What the task requires.
Extract each line containing the string "parts".

Stored data.
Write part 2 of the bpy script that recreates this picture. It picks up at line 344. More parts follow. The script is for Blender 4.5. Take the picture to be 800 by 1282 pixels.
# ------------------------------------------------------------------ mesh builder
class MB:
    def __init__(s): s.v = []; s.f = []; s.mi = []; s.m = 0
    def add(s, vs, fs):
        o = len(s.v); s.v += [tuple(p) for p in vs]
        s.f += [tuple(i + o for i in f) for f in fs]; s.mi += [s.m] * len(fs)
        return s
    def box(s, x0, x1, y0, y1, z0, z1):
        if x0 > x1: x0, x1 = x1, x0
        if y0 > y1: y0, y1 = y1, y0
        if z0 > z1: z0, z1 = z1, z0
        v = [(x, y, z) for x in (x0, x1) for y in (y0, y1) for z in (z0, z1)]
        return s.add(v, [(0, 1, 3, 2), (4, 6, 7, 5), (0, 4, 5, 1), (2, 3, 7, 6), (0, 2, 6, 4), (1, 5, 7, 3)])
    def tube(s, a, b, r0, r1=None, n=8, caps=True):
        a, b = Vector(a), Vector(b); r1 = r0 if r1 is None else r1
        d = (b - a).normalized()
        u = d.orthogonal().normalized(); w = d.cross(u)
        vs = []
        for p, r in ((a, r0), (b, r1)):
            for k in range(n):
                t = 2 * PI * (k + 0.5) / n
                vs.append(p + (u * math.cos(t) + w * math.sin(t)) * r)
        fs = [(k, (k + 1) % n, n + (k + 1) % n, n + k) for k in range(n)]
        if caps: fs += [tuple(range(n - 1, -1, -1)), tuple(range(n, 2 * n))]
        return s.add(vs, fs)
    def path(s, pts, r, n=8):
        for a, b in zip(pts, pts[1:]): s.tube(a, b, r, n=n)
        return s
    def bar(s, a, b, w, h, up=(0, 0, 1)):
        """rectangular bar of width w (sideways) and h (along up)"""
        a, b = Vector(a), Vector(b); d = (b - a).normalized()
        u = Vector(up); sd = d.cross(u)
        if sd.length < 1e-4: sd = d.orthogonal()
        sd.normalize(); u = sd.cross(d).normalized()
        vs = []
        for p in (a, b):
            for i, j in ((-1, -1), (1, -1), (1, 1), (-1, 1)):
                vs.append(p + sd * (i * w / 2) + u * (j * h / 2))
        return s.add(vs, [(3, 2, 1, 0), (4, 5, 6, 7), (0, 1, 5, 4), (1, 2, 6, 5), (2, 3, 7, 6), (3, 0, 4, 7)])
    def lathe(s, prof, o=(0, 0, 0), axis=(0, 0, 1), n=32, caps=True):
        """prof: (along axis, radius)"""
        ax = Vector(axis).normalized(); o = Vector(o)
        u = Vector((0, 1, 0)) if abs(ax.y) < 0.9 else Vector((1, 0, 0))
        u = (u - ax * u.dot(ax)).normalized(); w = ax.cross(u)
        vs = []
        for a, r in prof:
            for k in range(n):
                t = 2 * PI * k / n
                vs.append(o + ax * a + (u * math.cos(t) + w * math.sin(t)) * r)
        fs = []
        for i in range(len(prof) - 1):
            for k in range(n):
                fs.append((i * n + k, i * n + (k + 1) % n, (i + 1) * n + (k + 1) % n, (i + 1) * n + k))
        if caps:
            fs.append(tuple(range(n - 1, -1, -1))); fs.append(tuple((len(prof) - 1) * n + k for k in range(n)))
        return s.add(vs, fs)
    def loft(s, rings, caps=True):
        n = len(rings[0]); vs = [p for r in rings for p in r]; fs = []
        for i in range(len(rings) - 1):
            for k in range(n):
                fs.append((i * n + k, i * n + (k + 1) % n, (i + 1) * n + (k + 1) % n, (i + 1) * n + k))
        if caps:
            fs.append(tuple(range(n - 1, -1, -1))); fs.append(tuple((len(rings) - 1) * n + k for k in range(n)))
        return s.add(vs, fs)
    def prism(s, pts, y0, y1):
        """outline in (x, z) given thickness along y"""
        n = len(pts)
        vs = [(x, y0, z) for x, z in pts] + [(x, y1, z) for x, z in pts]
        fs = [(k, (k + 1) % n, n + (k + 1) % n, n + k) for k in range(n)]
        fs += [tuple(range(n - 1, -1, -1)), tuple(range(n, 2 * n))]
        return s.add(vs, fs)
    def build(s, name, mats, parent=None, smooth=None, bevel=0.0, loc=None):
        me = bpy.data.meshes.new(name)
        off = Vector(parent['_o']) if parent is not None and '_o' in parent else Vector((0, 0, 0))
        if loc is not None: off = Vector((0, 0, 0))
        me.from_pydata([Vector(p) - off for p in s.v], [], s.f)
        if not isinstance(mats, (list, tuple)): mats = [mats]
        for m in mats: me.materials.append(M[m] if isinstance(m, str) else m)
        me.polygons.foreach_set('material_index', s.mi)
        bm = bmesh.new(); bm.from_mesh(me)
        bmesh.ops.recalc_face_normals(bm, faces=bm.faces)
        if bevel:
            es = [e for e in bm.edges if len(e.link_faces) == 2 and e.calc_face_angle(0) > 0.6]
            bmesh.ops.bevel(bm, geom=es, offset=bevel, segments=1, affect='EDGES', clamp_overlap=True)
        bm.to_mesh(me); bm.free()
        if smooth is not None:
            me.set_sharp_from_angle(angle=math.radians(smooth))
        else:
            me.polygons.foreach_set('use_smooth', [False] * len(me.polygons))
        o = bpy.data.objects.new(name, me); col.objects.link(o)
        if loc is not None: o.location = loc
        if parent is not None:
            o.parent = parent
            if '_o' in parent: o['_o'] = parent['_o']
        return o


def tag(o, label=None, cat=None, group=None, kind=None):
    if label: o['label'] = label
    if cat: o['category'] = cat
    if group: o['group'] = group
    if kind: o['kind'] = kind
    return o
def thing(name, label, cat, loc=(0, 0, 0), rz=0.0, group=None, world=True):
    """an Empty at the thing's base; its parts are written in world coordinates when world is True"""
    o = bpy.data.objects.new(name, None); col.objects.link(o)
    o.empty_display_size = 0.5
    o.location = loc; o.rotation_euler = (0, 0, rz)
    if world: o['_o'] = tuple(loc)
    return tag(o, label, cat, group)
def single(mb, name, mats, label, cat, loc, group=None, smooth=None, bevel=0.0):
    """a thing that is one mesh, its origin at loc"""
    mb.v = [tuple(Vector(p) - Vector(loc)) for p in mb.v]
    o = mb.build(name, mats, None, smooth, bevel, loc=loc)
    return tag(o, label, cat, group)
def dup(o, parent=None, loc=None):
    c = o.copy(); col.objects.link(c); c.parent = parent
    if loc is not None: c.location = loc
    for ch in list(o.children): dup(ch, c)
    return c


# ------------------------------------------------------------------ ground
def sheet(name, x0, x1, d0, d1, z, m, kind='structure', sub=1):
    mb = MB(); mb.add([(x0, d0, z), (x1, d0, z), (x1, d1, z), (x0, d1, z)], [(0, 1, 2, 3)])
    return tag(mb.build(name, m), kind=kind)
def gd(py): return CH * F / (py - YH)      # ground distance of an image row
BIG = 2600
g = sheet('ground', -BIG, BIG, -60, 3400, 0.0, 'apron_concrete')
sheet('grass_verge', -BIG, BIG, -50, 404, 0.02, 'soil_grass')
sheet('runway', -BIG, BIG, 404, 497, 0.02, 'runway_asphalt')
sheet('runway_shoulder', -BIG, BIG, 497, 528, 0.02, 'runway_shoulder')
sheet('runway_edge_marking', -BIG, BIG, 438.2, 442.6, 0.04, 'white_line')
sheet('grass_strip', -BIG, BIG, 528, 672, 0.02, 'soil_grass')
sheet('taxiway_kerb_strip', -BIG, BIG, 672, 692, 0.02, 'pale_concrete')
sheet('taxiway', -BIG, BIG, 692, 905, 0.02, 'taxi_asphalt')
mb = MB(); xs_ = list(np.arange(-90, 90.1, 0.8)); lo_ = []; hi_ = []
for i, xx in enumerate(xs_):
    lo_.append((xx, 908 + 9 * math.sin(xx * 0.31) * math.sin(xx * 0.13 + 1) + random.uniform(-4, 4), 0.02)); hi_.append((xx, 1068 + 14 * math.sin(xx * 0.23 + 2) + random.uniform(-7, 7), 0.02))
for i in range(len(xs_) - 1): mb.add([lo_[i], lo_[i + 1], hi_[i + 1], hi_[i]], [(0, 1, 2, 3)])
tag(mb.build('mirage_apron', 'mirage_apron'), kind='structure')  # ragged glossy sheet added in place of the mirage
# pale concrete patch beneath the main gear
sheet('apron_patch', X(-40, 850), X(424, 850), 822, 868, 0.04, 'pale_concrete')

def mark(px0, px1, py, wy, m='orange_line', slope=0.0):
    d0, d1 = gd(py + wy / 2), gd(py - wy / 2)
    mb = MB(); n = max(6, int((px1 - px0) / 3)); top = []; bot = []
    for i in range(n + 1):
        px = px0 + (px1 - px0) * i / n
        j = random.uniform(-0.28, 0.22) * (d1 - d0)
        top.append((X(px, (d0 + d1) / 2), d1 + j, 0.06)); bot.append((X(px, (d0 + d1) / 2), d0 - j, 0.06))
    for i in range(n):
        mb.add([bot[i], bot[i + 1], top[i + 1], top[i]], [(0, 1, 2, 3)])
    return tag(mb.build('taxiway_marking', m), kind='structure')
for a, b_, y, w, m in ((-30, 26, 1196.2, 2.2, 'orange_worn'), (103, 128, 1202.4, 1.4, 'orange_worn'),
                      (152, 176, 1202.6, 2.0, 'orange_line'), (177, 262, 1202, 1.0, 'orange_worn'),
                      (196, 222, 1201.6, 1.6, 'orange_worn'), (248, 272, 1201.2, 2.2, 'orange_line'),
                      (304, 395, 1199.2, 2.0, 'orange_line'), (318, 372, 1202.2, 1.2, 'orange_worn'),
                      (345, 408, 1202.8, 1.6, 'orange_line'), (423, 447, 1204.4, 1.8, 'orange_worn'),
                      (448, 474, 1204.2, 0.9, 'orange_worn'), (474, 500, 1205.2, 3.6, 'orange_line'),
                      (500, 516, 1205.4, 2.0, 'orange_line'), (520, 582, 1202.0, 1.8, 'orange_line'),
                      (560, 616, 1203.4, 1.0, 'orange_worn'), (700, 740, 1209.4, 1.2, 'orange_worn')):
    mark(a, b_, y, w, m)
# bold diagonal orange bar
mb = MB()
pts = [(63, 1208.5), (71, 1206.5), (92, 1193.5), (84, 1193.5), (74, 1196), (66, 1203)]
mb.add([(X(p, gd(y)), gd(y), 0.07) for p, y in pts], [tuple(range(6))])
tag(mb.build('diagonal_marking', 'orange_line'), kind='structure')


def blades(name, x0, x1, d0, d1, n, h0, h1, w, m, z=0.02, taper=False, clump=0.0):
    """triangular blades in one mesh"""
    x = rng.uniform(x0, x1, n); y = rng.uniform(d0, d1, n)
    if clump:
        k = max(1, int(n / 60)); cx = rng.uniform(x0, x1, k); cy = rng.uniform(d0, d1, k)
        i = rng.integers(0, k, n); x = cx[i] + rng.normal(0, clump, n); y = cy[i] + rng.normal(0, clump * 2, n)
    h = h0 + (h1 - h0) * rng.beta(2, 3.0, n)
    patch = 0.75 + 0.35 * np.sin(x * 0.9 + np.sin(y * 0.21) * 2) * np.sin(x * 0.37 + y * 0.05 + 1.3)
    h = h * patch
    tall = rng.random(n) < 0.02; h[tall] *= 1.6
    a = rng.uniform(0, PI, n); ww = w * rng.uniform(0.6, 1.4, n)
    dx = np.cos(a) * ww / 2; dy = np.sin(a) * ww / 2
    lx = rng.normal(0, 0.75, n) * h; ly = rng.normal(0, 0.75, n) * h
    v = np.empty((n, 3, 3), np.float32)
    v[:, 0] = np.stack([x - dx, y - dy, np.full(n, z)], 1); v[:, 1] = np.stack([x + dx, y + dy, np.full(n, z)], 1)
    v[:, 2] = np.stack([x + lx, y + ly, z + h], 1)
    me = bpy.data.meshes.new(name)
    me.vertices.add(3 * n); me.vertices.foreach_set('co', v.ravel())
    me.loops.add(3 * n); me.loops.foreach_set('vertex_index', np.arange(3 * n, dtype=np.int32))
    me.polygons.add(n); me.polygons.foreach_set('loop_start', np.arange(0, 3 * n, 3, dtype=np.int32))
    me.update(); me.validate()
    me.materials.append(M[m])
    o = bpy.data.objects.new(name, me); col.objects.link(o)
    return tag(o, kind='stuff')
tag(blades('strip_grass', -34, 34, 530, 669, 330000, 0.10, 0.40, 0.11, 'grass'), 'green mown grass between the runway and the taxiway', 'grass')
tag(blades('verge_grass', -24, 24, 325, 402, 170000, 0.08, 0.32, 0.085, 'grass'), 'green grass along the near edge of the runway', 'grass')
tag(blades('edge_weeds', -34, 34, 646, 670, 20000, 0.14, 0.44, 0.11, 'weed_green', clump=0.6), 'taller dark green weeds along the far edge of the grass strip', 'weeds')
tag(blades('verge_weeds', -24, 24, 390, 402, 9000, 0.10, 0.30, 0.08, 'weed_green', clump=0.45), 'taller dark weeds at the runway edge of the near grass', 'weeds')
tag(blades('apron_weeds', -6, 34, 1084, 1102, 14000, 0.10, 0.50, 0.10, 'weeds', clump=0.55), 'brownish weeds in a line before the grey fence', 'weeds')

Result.
Write part 2 of the bpy script that recreates this picture. It picks up at line 344. More parts follow. The script is for Blender 4.5. Take the picture to be 800 by 1282 pixels.
    """an Empty at the thing's base; its parts are written in world coordinates when world is True"""